The further to the left or the right you move, the more your lens on life distorts.

Thursday, July 05, 2018

Penumbras

Daniel Henninger argues that the pivotal reason for the Democrats' hysteria over the Donald Trump's Supreme Court nomination can be traced to the court’s 1965 decision, Griswold v. Connecticut, a decision that interpreted the constitution rather broadly. He explains:
Justice William O. Douglas famously explained how this [broad interpretation] could be, arguing that “specific guarantees in the Bill of Rights have penumbras, formed by emanations from those guarantees that help give them life and substance.”

Douglas’s “penumbras” decision, though ridiculed, defined the post-’60s era of “judge-made law,” in which achieving a result that reflected liberal values or policy goals mattered more than the legal reasoning to justify it. This results-driven view is what routinely sent Justice Antonin Scalia into eloquent and volcanic dissents.

Though capable of rigor in his reasoning, Anthony Kennedy was willing to swing toward decisions that simply affirmed what he thought were ascendant cultural mores. With the Trump Supreme Court nominations, this long era of judge-made law is at risk, if not over.

First with Neil Gorsuch and now with Justice Kennedy’s successor, Donald Trump is putting a stop to ruling by penumbra. It’s a historic shift, and Mr. Trump’s opponents are going absolutely crazy.

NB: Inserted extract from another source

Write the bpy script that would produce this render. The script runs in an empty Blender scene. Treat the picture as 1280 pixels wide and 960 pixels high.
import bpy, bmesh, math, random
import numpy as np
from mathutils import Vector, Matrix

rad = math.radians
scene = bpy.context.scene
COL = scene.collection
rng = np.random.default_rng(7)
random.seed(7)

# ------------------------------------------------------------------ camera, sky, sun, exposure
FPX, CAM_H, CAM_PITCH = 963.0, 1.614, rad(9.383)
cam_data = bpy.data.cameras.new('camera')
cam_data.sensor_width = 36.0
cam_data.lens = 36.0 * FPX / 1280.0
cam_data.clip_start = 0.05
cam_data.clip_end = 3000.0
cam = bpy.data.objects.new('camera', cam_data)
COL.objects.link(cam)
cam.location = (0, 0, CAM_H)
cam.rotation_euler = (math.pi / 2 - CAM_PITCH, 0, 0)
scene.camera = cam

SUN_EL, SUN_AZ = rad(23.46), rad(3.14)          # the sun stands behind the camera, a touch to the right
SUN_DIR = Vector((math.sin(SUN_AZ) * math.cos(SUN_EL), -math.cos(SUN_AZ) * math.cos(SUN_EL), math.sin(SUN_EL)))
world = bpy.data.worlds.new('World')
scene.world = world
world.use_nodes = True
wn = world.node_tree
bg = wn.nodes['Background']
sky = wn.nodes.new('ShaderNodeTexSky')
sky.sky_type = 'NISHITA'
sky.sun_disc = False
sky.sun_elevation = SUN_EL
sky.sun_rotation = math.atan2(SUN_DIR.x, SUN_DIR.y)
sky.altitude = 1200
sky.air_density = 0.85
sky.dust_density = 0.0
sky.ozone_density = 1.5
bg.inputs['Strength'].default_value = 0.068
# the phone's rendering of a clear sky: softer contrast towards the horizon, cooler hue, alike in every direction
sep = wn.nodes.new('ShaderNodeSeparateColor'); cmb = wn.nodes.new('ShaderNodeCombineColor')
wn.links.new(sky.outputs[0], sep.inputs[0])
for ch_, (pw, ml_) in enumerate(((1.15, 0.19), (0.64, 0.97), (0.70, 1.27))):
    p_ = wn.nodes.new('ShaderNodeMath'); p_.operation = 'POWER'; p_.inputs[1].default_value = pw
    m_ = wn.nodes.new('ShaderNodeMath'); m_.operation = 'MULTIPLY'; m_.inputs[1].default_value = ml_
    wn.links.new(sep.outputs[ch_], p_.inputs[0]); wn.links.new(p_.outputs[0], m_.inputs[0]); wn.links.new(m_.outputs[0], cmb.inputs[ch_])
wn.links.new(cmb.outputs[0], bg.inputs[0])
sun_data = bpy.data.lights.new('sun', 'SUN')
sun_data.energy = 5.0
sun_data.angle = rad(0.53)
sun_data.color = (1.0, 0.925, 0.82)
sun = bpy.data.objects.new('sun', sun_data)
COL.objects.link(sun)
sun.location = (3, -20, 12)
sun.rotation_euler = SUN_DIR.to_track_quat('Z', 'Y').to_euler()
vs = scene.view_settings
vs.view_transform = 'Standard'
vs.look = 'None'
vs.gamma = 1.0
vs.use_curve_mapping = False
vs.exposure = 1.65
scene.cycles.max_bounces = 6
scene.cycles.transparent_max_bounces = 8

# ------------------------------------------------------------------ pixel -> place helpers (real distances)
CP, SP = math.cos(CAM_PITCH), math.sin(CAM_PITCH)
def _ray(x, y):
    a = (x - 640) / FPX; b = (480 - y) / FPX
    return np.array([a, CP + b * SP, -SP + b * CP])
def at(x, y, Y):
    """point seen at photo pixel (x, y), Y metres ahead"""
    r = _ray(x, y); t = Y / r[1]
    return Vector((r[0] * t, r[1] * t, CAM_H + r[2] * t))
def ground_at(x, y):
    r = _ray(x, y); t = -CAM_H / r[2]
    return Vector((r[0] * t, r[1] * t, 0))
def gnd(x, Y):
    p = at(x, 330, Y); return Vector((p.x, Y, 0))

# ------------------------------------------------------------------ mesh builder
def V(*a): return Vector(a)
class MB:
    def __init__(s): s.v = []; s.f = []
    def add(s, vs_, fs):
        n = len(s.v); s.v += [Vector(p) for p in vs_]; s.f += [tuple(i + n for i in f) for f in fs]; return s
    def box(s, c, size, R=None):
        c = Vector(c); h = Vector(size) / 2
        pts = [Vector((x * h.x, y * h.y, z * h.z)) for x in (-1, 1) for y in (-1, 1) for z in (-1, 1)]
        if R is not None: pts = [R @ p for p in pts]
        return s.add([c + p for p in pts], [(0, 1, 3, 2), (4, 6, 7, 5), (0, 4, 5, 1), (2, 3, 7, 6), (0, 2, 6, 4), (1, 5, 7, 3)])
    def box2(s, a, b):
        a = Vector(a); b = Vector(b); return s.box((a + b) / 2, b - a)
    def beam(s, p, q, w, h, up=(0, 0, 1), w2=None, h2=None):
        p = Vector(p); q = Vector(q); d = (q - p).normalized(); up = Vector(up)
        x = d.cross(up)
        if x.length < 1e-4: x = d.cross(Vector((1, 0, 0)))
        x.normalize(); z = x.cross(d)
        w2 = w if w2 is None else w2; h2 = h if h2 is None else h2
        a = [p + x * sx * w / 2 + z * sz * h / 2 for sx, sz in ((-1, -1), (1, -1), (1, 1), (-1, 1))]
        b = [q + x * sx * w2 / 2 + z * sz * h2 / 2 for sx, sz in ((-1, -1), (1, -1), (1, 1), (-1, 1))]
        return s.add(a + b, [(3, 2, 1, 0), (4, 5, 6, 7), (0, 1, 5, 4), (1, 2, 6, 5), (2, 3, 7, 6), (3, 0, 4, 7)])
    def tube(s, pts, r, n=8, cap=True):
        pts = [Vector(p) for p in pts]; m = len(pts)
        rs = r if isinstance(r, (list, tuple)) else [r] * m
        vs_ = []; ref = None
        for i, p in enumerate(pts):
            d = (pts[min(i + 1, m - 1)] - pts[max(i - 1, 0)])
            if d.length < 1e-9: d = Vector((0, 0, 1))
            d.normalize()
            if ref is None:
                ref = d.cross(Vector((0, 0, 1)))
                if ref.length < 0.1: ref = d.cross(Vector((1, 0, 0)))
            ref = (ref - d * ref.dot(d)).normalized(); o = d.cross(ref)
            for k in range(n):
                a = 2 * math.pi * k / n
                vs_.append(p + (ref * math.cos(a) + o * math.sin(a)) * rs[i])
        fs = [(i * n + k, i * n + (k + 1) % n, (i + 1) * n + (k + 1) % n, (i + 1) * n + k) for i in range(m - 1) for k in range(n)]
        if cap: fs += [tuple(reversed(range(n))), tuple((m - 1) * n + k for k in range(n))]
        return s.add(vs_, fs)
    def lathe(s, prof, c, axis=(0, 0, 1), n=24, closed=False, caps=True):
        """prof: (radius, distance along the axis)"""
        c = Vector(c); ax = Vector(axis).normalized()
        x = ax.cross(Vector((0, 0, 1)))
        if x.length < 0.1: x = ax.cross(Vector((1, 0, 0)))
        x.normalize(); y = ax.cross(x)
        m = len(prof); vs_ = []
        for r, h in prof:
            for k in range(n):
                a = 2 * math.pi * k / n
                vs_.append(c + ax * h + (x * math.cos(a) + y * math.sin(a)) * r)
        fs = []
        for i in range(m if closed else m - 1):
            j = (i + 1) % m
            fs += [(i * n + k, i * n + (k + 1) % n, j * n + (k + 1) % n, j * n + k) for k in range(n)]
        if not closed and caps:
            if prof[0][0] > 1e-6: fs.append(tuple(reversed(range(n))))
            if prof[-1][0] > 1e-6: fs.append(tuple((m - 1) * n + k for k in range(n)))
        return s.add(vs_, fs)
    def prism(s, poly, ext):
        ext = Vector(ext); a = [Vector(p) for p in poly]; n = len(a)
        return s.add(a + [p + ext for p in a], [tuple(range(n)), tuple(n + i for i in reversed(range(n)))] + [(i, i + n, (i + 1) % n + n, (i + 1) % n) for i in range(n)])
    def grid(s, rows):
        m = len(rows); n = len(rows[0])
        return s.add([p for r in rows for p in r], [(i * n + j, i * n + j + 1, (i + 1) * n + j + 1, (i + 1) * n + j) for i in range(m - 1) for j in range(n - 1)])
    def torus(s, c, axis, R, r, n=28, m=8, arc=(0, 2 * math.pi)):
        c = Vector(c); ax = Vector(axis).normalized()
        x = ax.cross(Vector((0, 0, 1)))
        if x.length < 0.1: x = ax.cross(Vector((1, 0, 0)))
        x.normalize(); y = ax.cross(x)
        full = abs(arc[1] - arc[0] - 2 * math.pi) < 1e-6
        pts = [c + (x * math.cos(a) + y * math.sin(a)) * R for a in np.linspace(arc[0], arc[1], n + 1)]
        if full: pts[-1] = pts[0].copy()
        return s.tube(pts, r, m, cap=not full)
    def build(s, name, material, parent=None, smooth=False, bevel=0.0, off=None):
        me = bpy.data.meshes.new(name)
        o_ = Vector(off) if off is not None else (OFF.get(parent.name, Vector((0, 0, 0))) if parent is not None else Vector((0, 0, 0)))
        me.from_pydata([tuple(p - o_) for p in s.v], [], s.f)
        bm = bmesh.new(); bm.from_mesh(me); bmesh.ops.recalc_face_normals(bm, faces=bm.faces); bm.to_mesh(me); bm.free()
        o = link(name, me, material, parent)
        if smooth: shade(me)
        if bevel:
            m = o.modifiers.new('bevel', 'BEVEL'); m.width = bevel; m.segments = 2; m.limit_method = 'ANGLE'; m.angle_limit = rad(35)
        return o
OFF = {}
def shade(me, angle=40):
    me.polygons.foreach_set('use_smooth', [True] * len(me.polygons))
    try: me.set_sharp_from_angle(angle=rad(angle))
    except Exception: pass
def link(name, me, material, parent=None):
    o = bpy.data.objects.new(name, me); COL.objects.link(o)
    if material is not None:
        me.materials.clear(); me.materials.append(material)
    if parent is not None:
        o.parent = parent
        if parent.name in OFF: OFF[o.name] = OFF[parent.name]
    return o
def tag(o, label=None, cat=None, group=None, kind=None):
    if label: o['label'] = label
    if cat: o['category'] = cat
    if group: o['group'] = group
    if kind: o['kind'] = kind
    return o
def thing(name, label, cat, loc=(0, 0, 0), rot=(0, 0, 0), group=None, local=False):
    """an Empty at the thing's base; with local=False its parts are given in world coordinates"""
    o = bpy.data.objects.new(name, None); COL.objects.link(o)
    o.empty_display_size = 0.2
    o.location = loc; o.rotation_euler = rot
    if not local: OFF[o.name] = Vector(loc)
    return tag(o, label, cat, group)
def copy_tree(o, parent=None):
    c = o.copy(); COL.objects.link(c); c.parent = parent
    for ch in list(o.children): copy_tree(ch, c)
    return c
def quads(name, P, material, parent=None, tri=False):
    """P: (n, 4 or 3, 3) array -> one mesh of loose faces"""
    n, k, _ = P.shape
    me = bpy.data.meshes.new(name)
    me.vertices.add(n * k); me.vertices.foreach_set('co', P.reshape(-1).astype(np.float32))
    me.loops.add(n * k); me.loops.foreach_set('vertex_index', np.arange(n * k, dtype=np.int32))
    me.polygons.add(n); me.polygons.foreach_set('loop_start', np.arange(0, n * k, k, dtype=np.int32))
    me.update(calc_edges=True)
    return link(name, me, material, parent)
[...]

As the Times editorial suggests, the left seems to believe the Supreme Court will virtually cease to exist as a branch of government. That puts liberals in a tough spot, because they had already thrown in the towel on the legislative branch.

From the 1970s onward, modern liberalism increasingly came to rely on filing lawsuits to effect policies that couldn’t survive passage through representative bodies like the House and Senate. Or they deployed executive mandates—which reached an apotheosis with Barack Obama.

Former Senate Majority Leader Harry Reid ended the filibuster for appellate-court nominees so his party could pack the D.C. Circuit with judges who would affirm the Obama regulatory orders that covered vast swaths of American life.

Having all but abandoned the legislative branch to achieve their goals, progressives now think the Trump Supreme Court nominations will close off the judiciary as a policy tool. Thus, the hysteria.
And hysteria it is. The chicken little strategy is already in full effect and will explode into a new level of vicious opposition once the SCOTUS nominee is appointed next week.

Personally, I prefer a moderate—not aggressively conservative—SCOTUS. I like justices whose votes are unpredictable (hence, I liked Kennedy). Unlike the hard core conservatives and equally hard-core liberal justices whose votes are predictably ideological.

What we all should be looking for is a jurist who interprets the constitution, not a jurist who makes new laws. On the other hand, Justice Douglas was right—any rational interpretation of the constitution should recognize the potential for penumbras, but those penumbras should extend the edges of the constitution only slightly, adjusting it for the realities of modern life, but not using it to eclipse the job of the legislative branch of government.